Wednesday, November 12, 2014

Just Below the Surface

Book Review: Land of Love and Drowning by Tiphanie Yanique

" ... men who spend their lives on the water know that magic is real."

On the surface, Tiphanie Yanique's Land of Love and Drowning is a multigenerational tale of a family in the Virgin Islands in the early 20th century. As such, it is an interesting enough novel, detailing the ways in which the characters interact -- their lives and loves and travails. The reader gets a taste of the island culture: the flavor of the language, the beauty of the landscape, the aroma of indigenous cooking.

But when the reader dives deeper, into the warm depths of Love and Drowning, he finds an entire world hidden below the relative calm above. Strong currents of racism, roiling storms of war, schools of segregation, and whirlpools of adultery lie in wait.

The transfer of the Virgin Islands from Danish rule to American guardianship turns out to be simply the exchange from one type of colonialism to another. The Americanization of the Virgin Islands brings the foreign concept of private property ownership, and the fencing off of the beaches. There was a gain in material comforts, but it was in exchange for a loss of liberty.

With the influx of American cars and plumbing and electricity came American racism and segregation. The fences on the beaches extend into daily life, with restrictions based on color lines. Miscegenation was frowned on, the historical mixing of African and European and Asian and Carib. Islanders who served in the armed forces returned from the mainland disillusioned; they had expected to be accepted by their new American compatriots, only to find doors closed to them.

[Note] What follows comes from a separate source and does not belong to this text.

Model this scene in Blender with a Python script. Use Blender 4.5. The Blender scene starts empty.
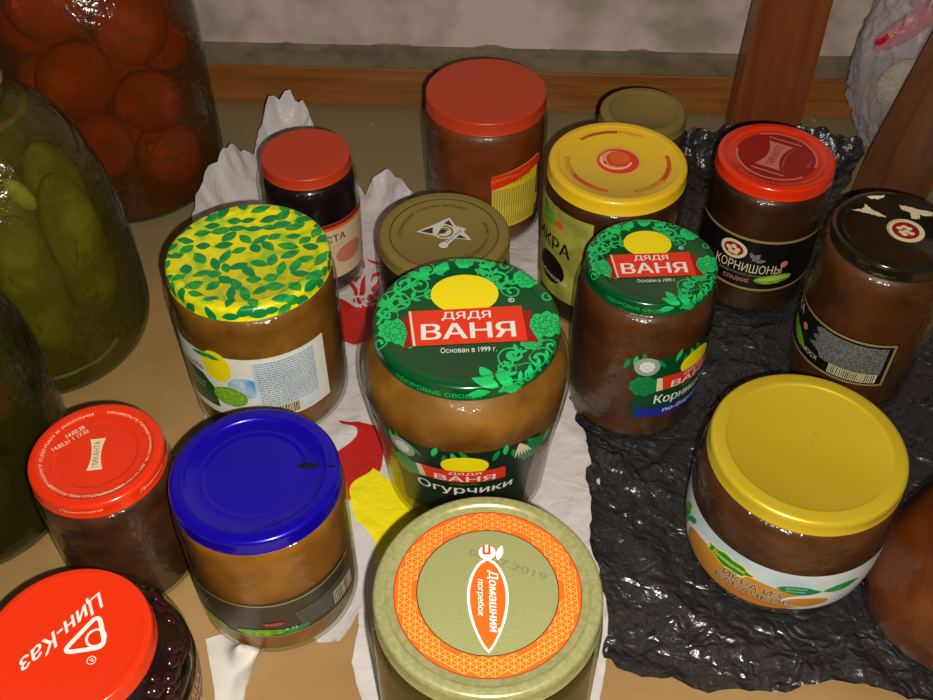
import bpy, bmesh, math, random
from mathutils import Vector, Matrix, noise, geometry
PI = math.pi
C = bpy.context.scene.collection
S = 0.001                                   # everything below is in millimetres

# ------------------------------------------------------------------ materials
def lin(c):
    return tuple((x/255/12.92 if x/255 <= .04045 else ((x/255+.055)/1.055)**2.4) for x in c) + (1,)

def mat(name, col, rough=.4, metal=0, coat=0, col2=None, nscale=60, bump=0, bscale=400, spec=.5, sss=0, lo=.4, hi=.6):
    m = bpy.data.materials.new(name); m.use_nodes = True
    nt = m.node_tree; b = nt.nodes['Principled BSDF']
    b.inputs['Base Color'].default_value = lin(col)
    b.inputs['Roughness'].default_value = rough
    b.inputs['Metallic'].default_value = metal
    b.inputs['Coat Weight'].default_value = coat
    b.inputs['Coat Roughness'].default_value = .08
    b.inputs['Specular IOR Level'].default_value = spec
    if sss:
        b.inputs['Subsurface Weight'].default_value = sss
        b.inputs['Subsurface Scale'].default_value = .004
        b.inputs['Subsurface Radius'].default_value = (1, .5, .2)
    tc = nt.nodes.new('ShaderNodeTexCoord')
    if col2:
        n = nt.nodes.new('ShaderNodeTexNoise'); n.inputs['Scale'].default_value = nscale; n.inputs['Detail'].default_value = 6
        r = nt.nodes.new('ShaderNodeValToRGB')
        r.color_ramp.elements[0].color = lin(col); r.color_ramp.elements[1].color = lin(col2)
        r.color_ramp.elements[0].position = lo; r.color_ramp.elements[1].position = hi
        nt.links.new(tc.outputs['Object'], n.inputs['Vector'])
        nt.links.new(n.outputs['Fac'], r.inputs['Fac']); nt.links.new(r.outputs['Color'], b.inputs['Base Color'])
    if bump:
        n = nt.nodes.new('ShaderNodeTexNoise'); n.inputs['Scale'].default_value = bscale; n.inputs['Detail'].default_value = 4
        bp = nt.nodes.new('ShaderNodeBump'); bp.inputs['Strength'].default_value = bump; bp.inputs['Distance'].default_value = .001
        nt.links.new(tc.outputs['Object'], n.inputs['Vector'])
        nt.links.new(n.outputs['Fac'], bp.inputs['Height']); nt.links.new(bp.outputs['Normal'], b.inputs['Normal'])
    return m

def glass(name, tint=(245, 250, 240), rough=.17, strength=1.0, bump=1.0):
    m = bpy.data.materials.new(name); m.use_nodes = True
    nt = m.node_tree; nt.nodes.clear()
    o = nt.nodes.new('ShaderNodeOutputMaterial'); t = nt.nodes.new('ShaderNodeBsdfTransparent'); g = nt.nodes.new('ShaderNodeBsdfGlossy')
    f = nt.nodes.new('ShaderNodeFresnel'); f.inputs['IOR'].default_value = 1.5
    geo = nt.nodes.new('ShaderNodeNewGeometry'); mr = nt.nodes.new('ShaderNodeMapRange')      # same reflectance on both sides of the thin wall
    mr.inputs['To Min'].default_value = 1.5; mr.inputs['To Max'].default_value = 1/1.5
    nt.links.new(geo.outputs['Backfacing'], mr.inputs['Value']); nt.links.new(mr.outputs[0], f.inputs['IOR'])
    mx = nt.nodes.new('ShaderNodeMixShader')
    t.inputs['Color'].default_value = lin(tint); g.inputs['Roughness'].default_value = rough
    tc = nt.nodes.new('ShaderNodeTexCoord'); n = nt.nodes.new('ShaderNodeTexNoise'); n.inputs['Scale'].default_value = 110; n.inputs['Detail'].default_value = 3
    bp = nt.nodes.new('ShaderNodeBump'); bp.inputs['Strength'].default_value = bump; bp.inputs['Distance'].default_value = .002
    nt.links.new(tc.outputs['Object'], n.inputs['Vector']); nt.links.new(n.outputs['Fac'], bp.inputs['Height'])
    nt.links.new(bp.outputs['Normal'], g.inputs['Normal'])
    nt.links.new(f.outputs['Fac'], mx.inputs['Fac']); nt.links.new(t.outputs[0], mx.inputs[1]); nt.links.new(g.outputs[0], mx.inputs[2])
    nt.links.new(mx.outputs[0], o.inputs['Surface'])
    return m

def liquid(name, surf, absorb, density):
    """clear brine: a transparent skin with real absorption inside"""
    m = bpy.data.materials.new(name); m.use_nodes = True
    nt = m.node_tree; nt.nodes.clear()
    o = nt.nodes.new('ShaderNodeOutputMaterial'); t = nt.nodes.new('ShaderNodeBsdfTransparent'); d = nt.nodes.new('ShaderNodeBsdfDiffuse')
    mx = nt.nodes.new('ShaderNodeMixShader'); mx.inputs['Fac'].default_value = .22
    d.inputs['Color'].default_value = lin(surf)
    v = nt.nodes.new('ShaderNodeVolumeAbsorption'); v.inputs['Color'].default_value = lin(absorb); v.inputs['Density'].default_value = density
    n = nt.nodes.new('ShaderNodeTexNoise'); n.inputs['Scale'].default_value = 45; n.inputs['Detail'].default_value = 6
    n.inputs['Distortion'].default_value = .8
    tc = nt.nodes.new('ShaderNodeTexCoord'); r = nt.nodes.new('ShaderNodeMapRange')
    r.inputs['From Min'].default_value = .35; r.inputs['From Max'].default_value = .7; r.inputs['To Min'].default_value = .28; r.inputs['To Max'].default_value = .62
    nt.links.new(tc.outputs['Object'], n.inputs['Vector']); nt.links.new(n.outputs['Fac'], r.inputs['Value']); nt.links.new(r.outputs[0], mx.inputs['Fac'])
    nt.links.new(t.outputs[0], mx.inputs[1]); nt.links.new(d.outputs[0], mx.inputs[2]); nt.links.new(mx.outputs[0], o.inputs['Surface'])
    nt.links.new(v.outputs[0], o.inputs['Volume'])
    return m

WHITE = mat('white_print', (235, 232, 225), .4)
BLACK = mat('black_print', (14, 13, 12), .35)
GREEN_D = mat('dark_green_print', (4, 78, 38), .3, coat=.3)
GREEN_L = mat('light_green_print', (30, 190, 100), .3)
GREEN_M = mat('mid_green_print', (12, 135, 68), .3)
YELLOW = mat('yellow_print', (245, 225, 10), .4)
RED = mat('red_print', (225, 55, 25), .35)
RED_D = mat('dark_red_print', (150, 25, 18), .35)
ORANGE = mat('orange_print', (228, 98, 26), .35)
GREY = mat('grey_print', (140, 140, 132), .5, col2=(95, 95, 90), nscale=900)
CREAM = mat('cream_print', (225, 210, 170), .5)
BLUE = mat('blue_print', (25, 40, 150), .4)
SKY = mat('sky_blue_print', (60, 155, 215), .4, col2=(200, 222, 232), nscale=70)
PALE = mat('pale_blue_print', (190, 210, 225), .45, col2=(212, 226, 232), nscale=70)
LIME = mat('lime_print', (130, 185, 30), .4, col2=(95, 150, 25), nscale=300)
GOLD_P = mat('gold_print', (175, 155, 95), .35, metal=.3)
PINKISH = mat('rose_print', (205, 120, 105), .4)
TAN_P = mat('puree_print', (205, 140, 40), .4)
LEAF_G = mat('leaf_green_print', (6, 138, 76), .35, col2=(50, 168, 48), nscale=200)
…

Yanique skillfully interweaves the personal stories with the larger events to create a whole cloth - we see history from the personal perspective of the characters, and each is given equal weight. Placed against the magical, mystical background of the islands, Land of Love and Drowning gives us the Virgin Islands as microcosm; where Jim Crow and Hollywood intersect with the ebb and flow of the Caribbean and the bleached bones of a shipwreck, lying just below the surface.